La cocina siempre ha ocupado un lugar preferente en los grandes monasterios o en recoletos conventos. Las reglas monásticas no se olvidan de los alimentos, y de la mano de monjas y monjes, dedicados a la oración principalmente, y a pequeños trabajos para sostener a las comunidades, fueron saliendo curiosas recetas de gastronomía, libros fundamentales para la cultura coquinaria y piezas de dulcerías para alegrar los paladares en días de fiesta.
Se comenzaron a bautizar -y nunca mejor empleada esta palabra- con nombres religiosos las piezas que enriquecían el acervo de la dulcería: yemas de santa Teresa, huesos de santo, pastel de santa Águeda, yemas de san Leandro. Bollo de Pascua, suspiros de monja, coquitos del monasterio, almendrados de Allariz o de santa Clara, lazos de san Guillermo... y una larga lista, casi infinita, de una ciencia casi religiosa, entre humana y divina.
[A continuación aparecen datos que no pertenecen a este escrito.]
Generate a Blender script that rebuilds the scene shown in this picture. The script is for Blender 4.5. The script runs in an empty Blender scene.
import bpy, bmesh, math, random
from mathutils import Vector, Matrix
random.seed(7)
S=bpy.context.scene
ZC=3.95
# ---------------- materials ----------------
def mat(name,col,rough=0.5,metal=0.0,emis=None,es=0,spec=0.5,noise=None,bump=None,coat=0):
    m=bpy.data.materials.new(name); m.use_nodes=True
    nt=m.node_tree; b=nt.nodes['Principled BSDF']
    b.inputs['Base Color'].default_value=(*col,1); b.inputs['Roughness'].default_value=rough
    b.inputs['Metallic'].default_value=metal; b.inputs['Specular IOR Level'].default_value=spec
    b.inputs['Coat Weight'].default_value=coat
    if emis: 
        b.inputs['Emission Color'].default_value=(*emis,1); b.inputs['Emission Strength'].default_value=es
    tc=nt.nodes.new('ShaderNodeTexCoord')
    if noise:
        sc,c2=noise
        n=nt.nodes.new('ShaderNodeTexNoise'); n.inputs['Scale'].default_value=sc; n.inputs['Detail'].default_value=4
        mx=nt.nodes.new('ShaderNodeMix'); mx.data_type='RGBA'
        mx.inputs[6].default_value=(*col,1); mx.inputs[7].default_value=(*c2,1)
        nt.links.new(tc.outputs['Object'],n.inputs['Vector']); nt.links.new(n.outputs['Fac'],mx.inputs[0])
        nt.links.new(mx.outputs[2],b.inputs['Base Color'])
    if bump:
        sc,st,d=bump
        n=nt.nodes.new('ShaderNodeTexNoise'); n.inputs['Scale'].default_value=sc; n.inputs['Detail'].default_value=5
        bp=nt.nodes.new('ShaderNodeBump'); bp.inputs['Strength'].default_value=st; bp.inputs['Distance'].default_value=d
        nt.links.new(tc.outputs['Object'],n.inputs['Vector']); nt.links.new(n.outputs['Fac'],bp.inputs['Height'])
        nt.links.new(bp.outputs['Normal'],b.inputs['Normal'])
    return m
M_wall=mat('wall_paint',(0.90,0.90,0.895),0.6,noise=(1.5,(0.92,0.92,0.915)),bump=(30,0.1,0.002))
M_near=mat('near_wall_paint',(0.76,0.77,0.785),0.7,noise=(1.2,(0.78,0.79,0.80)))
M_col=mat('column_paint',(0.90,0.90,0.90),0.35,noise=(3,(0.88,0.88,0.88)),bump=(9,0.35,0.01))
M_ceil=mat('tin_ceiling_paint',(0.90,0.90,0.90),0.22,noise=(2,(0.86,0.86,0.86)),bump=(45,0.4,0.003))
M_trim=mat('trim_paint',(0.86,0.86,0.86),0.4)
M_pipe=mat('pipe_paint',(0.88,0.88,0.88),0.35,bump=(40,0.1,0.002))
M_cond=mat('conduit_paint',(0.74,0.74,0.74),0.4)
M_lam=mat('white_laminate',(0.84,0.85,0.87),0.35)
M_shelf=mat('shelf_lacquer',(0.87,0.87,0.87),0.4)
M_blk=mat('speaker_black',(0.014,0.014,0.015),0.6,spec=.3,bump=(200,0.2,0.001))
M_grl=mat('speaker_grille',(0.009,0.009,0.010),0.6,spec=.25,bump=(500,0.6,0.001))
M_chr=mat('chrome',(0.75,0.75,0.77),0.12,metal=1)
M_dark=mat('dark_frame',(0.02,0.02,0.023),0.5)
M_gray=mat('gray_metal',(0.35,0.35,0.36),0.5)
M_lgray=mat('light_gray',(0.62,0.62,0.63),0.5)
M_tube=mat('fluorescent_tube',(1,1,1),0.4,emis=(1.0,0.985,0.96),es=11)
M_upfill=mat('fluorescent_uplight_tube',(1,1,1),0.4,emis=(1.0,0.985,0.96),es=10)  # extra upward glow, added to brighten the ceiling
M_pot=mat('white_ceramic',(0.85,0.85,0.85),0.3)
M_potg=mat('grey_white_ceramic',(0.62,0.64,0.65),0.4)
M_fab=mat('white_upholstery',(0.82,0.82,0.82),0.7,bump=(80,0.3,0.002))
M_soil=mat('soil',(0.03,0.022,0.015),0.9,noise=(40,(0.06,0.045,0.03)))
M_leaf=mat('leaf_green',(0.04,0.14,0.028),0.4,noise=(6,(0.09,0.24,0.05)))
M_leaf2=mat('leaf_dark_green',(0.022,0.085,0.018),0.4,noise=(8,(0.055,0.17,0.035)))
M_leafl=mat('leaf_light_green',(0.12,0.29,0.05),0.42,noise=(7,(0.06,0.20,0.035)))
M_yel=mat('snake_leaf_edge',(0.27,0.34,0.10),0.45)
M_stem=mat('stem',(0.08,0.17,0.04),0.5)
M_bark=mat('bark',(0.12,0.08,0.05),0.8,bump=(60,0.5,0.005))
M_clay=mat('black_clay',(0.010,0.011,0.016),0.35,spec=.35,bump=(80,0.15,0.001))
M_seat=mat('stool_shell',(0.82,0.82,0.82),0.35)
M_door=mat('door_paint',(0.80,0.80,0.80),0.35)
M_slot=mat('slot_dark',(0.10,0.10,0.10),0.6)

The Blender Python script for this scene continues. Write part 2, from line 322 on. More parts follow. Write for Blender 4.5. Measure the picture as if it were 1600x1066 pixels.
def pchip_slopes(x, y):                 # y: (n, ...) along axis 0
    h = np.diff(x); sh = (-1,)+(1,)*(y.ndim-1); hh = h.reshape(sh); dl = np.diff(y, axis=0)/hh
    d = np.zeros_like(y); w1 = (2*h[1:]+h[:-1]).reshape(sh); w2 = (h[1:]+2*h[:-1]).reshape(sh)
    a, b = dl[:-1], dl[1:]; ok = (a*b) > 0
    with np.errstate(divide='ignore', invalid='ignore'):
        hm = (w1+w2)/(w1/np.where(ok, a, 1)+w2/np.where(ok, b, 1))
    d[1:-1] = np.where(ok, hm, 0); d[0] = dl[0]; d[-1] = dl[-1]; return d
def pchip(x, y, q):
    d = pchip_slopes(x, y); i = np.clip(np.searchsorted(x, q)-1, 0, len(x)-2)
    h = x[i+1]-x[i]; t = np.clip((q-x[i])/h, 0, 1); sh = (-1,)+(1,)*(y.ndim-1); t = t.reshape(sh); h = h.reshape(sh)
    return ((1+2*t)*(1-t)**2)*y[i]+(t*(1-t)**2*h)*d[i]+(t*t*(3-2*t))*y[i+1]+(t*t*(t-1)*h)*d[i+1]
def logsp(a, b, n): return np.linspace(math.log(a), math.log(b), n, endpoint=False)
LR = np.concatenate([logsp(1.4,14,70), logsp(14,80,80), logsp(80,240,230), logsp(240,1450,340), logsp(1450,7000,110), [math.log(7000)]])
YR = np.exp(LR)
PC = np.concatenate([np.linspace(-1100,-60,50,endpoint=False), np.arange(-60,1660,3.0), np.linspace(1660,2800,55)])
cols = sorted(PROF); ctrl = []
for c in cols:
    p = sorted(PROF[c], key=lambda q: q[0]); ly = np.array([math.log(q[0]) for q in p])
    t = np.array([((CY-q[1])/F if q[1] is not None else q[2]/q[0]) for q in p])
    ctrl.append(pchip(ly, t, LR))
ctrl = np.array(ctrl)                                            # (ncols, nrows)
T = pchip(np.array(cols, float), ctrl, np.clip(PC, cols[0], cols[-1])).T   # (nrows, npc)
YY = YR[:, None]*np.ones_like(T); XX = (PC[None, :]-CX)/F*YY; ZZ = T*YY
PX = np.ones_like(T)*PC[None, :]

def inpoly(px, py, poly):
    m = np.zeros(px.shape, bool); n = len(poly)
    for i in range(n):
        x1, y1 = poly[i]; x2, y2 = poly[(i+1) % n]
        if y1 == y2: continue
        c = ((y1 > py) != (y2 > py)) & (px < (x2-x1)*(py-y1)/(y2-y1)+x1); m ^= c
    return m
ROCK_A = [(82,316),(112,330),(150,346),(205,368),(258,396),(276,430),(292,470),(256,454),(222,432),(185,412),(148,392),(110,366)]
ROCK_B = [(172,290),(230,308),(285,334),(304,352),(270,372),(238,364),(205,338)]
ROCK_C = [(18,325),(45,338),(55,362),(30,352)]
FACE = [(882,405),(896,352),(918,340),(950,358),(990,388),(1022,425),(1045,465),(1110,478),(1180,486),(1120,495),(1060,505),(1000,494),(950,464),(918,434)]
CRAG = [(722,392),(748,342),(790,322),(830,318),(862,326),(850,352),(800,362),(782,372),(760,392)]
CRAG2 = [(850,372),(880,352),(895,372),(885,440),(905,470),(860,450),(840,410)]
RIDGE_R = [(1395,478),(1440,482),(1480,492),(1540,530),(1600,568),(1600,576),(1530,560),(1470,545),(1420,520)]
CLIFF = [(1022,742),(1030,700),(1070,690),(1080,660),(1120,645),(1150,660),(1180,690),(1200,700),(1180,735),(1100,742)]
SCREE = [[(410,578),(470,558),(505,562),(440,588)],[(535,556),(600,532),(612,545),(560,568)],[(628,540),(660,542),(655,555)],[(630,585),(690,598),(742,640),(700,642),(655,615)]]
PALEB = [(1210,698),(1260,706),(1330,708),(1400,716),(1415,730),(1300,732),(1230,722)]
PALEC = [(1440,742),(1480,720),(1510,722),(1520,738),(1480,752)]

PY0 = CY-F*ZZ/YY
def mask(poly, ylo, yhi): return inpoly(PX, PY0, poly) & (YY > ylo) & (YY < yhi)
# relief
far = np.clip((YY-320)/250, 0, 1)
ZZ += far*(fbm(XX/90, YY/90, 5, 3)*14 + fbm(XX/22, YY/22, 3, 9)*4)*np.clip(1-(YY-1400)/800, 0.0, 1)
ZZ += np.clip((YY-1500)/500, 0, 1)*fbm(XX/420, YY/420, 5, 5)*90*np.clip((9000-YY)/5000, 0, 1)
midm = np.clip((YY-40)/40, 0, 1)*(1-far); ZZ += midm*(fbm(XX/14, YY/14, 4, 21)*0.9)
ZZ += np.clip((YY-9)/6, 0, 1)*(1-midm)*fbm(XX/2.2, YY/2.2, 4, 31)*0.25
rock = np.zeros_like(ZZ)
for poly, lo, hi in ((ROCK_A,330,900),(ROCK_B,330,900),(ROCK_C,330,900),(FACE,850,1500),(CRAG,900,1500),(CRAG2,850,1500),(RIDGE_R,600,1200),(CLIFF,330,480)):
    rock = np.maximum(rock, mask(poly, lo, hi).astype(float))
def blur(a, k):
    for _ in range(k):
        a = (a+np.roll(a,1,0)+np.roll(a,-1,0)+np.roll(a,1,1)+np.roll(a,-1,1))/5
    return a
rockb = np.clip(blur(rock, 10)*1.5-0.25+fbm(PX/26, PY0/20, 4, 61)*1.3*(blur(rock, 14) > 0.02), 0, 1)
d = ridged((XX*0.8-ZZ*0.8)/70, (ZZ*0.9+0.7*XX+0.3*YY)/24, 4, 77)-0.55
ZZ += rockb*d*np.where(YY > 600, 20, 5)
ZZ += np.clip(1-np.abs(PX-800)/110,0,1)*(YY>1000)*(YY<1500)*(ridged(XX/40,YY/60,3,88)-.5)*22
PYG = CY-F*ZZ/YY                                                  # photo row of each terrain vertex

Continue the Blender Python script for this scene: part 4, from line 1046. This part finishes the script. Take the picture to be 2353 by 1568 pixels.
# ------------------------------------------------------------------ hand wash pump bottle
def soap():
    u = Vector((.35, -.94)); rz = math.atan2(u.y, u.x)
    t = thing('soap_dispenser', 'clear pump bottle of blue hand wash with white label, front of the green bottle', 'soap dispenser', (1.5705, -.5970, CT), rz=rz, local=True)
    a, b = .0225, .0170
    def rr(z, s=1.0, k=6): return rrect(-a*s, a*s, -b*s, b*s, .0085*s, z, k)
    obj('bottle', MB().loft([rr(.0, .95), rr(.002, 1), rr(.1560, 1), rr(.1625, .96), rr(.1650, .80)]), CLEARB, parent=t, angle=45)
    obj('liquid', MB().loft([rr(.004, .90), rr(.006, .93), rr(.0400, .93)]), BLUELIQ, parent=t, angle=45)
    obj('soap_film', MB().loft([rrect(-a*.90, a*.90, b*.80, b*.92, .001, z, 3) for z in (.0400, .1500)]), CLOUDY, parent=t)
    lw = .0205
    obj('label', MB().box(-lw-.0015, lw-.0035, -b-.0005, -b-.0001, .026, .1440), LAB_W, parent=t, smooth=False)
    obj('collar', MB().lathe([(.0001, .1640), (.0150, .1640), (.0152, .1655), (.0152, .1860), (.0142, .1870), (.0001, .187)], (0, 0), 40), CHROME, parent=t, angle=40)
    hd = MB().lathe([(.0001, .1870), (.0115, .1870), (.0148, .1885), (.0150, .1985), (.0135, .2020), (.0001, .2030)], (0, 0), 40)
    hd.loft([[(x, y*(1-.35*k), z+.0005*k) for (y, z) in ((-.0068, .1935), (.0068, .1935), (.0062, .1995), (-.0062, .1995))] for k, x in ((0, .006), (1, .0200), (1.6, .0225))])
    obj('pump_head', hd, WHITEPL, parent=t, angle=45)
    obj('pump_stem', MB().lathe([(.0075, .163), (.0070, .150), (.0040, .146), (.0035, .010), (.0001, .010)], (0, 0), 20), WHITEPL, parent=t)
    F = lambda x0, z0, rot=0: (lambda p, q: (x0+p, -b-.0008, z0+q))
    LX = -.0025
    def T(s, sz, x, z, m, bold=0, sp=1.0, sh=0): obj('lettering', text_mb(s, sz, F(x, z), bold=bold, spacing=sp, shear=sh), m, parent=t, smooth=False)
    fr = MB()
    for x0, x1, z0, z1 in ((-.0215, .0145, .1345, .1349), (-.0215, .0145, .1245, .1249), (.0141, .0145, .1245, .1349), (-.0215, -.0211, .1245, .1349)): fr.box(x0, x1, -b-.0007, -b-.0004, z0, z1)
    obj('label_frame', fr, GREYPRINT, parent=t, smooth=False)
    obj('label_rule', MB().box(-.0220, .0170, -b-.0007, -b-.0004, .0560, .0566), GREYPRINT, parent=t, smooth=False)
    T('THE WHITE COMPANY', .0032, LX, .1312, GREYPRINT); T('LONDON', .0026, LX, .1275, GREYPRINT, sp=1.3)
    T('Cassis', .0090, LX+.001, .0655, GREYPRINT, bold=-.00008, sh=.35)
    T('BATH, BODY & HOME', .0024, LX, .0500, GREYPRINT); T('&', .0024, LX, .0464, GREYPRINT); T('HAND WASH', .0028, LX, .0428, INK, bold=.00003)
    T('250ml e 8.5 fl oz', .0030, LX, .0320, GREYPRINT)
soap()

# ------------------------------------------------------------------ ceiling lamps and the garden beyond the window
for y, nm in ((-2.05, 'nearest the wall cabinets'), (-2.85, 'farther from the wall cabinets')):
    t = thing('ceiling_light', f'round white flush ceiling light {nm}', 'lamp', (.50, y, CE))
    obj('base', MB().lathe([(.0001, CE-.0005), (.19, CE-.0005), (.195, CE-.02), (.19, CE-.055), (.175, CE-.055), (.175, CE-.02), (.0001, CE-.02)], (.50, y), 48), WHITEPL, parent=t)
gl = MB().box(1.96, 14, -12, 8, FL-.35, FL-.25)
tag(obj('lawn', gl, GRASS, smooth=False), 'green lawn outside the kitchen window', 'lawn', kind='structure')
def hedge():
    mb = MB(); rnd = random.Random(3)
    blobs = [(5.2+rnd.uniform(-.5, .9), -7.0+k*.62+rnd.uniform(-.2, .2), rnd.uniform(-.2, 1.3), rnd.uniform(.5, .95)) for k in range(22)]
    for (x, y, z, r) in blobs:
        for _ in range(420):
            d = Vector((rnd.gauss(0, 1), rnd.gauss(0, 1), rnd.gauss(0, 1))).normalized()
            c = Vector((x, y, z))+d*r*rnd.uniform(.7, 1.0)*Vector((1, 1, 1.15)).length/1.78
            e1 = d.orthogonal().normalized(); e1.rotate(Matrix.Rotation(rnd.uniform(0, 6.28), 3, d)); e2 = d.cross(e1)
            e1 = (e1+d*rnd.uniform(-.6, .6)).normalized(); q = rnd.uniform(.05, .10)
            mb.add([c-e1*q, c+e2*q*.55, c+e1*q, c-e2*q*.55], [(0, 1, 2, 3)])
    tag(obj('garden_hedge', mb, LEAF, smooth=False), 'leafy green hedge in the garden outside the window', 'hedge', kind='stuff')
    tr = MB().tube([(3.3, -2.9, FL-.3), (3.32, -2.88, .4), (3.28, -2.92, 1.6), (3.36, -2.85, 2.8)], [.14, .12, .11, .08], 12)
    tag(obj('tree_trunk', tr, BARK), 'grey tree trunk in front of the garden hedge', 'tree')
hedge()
En La repostería de los monasterios, Víctor Alperi, gastrónomo consagrado, compila muchas de estas recetas, celosamente guardadas de generación en generación, como las yemas de san Leandro, de Sevilla, que, según las monjas resultan en la actualidad un secreto, fueron pasando, después de curiosas aventuras, al pueblo y a diversos libros, como el actual.